Le mal de ne pas être entendu
L’honnêteté est la condition première d’un débat. On peut être en désaccord total avec quelqu’un, l’échange pourra être fructueux si chacun a été honnête. Honnête d’abord dans le processus de recherche commune de la vérité, et honnête dans le rapport que nous avons à notre propre opinion. Est-ce qu’on se forge une opinion parce qu’on a pesé les faits, parce qu’on souhaite se distancer d’un groupe de personnes ou se rapprocher d’un autre, ou encore parce qu’on rejette par principe tout ce qui vient d’un certain individu, de certains groupes ou de certaines institutions ?

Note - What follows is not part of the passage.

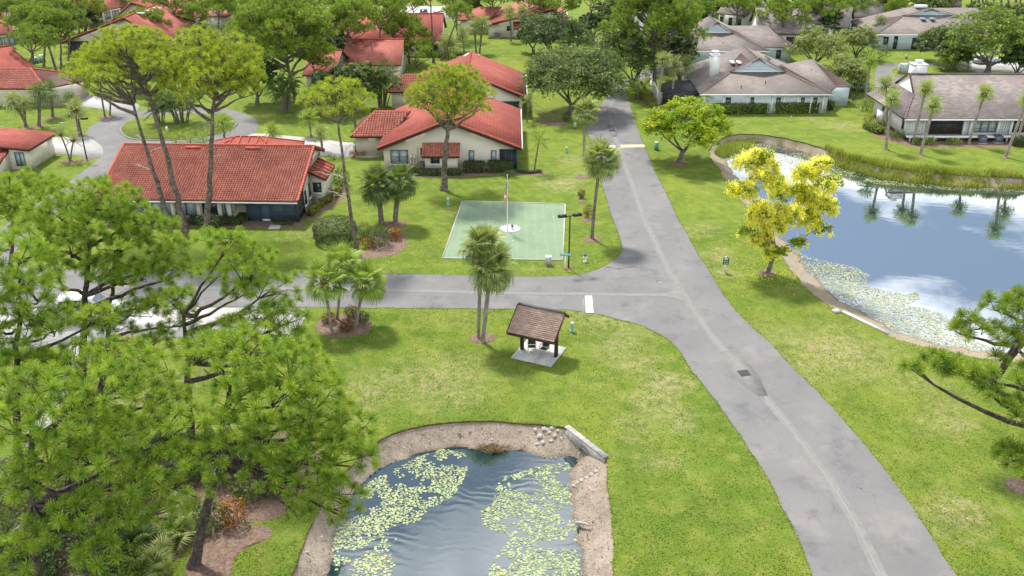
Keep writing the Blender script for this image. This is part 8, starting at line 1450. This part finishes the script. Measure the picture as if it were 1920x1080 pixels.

Quand on se sent ignoré, il est facile d’avoir une position extrême, systématique, sourde à l’autre et agressive. Plus on affirme sa vérité sans prendre en compte le réel et sa complexité, plus on se sent engagé et passionné. Plus on utilise des symboles choquants, plus on radicalise ses positions, plus on a l’impression d’être à la hauteur de notre souffrance. La nuance, la remise en question, apparaissent comme tièdes et pas à la hauteur des enjeux.
Réinventer de nouveaux espaces d’échanges
Nous avons un douloureux besoin de réinventer des espaces qui brisent l’entre-soi et permettent des échanges honnêtes, respectueux et qui intègrent la diversité des opinions. Ces espaces sont à créer dans une géographie nouvelle, car nous savons que les lieux que nous choisissons créent déjà de l’entre-soi. Dans nos ateliers nos commerces, nos lieux de travail et de vie, nos communes et nos espaces privés, nous pouvons rouvrir les portes. Nous avons besoin de décloisonner nos lieux d’échanges, pour ne pas laisser les réseaux sociaux et les plateaux télé être les seules arènes du débat de société.
Nous avons devons nous tout un chantier pour décloisonner l’information. Malgré la richesse de notre paysage médiatique et l’émergence de nouvelles revues, podcasts et émissions, chacun reste dans sa bulle car les canaux de diffusion de nos articles, de nos vidéos et de nos podcasts sont toujours les mêmes : ils attirent ceux qui nous ressemblent. Si on mettait la même énergie à repenser nos modes de diffusion qu’à travailler nos contenus, ceux-ci deviendraient de véritables outils d’exercice démocratique, plutôt que des objets de consommation pour personnes déjà d’accord par avance.
Trois éléments sont essentiels dans ce décloisonnement :
– diversifier le mode de diffusion d’un contenu (compléter la mise en ligne sur internet ou la distribution papier par une rencontre physique régulière),
– diversifier les lieux de rencontre (les amphithéâtres, les musées, les beaux locaux d’entreprise, sont des espaces sociologiquement marqués, qui d’emblée excluent des personnes qui n’y mettent pas les pieds)
– diversifier les langages (intégrer par exemple une intervention artistique ponctuelle et rapide à une conférence, une analyse ou un débat, pour aller toucher à la fois l’émotionnel et la pensée).
Pour tous ceux, médias, institutions, citoyens, artisans d’un autre devenir, qui souhaitent faire bouger les lignes, il va falloir réapprendre à échanger autrement. Ne pas se contenter de se gargariser au milieu de ceux qui pensent comme nous, mais créer des conditions de rencontres entre ces gens et ces groupes différents qui font une société. Nous devons être capables d’avoir cette conversation, pour construire à nouveau du commun.